Tra gli elettori, dunque, ci sono diversi “Pietri”: oltre al citato Pietro Parolin, abbiamo Peter Kodwo Appiah Turkson, Peter Erdő, Peter Ebere Okpaleke, Timothy Peter Joseph Radcliffe, Jean-Pierre Kutwa, Pierbattista Pizzaballa; oppure, guardando ai cognomi, Christophe Pierre e Giuseppe Petrocchi. A questi aggiungerei pure Matteo Maria Zuppi, che non si chiama Pietro ma (se non erro) è l’unico cardinale elettore nato a Roma (quindi, sarebbe “Petrus” solo in quanto successore di Pietro, ma “Romanus” a tutti gli effetti).
Aggiungiamo altri due possibili “Romani”: Baldassarre Reina, vicario generale per la Diocesi di Roma; Mauro Gambetti, vicario generale per la Città del Vaticano;
Sono 12 su 135, circa il 9% di probabilità anche se si votasse a caso, ma sappiamo che, già da questa lista, di papabili ce ne sono almeno tre (Parolin, Pizzaballa e Zuppi).

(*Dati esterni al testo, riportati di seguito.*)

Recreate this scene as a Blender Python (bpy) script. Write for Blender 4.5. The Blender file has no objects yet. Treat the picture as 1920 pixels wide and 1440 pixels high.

Inoltre, aggiungo che sarebbe buffo avere come papa Radcliffe, che ha lo stesso cognome di Harry Potter e che potrebbe quindi essere un discreto “Pietro filosofale”.
L’eventualità che i cardinali siano tentati dal far avverare la profezia, come ho detto, è tutt’altro che impossibile: personalmente, trovo che Parolin sarebbe una scelta sensata anche in assenza di profezie, viste la sua esperienza diplomatica e l’attuale situazione internazionale.
Quindi l’elezione di Parolin (o uno degli altri elencati) non significherebbe in automatico l’attendibilità della Profezia di Malachia… ma nemmeno la smentirebbe.
In ogni modo, se il prossimo papa dovesse essere tra i dodici citati, consiglierei vivamente di stare lontano da Roma nei prossimi mesi. Finis.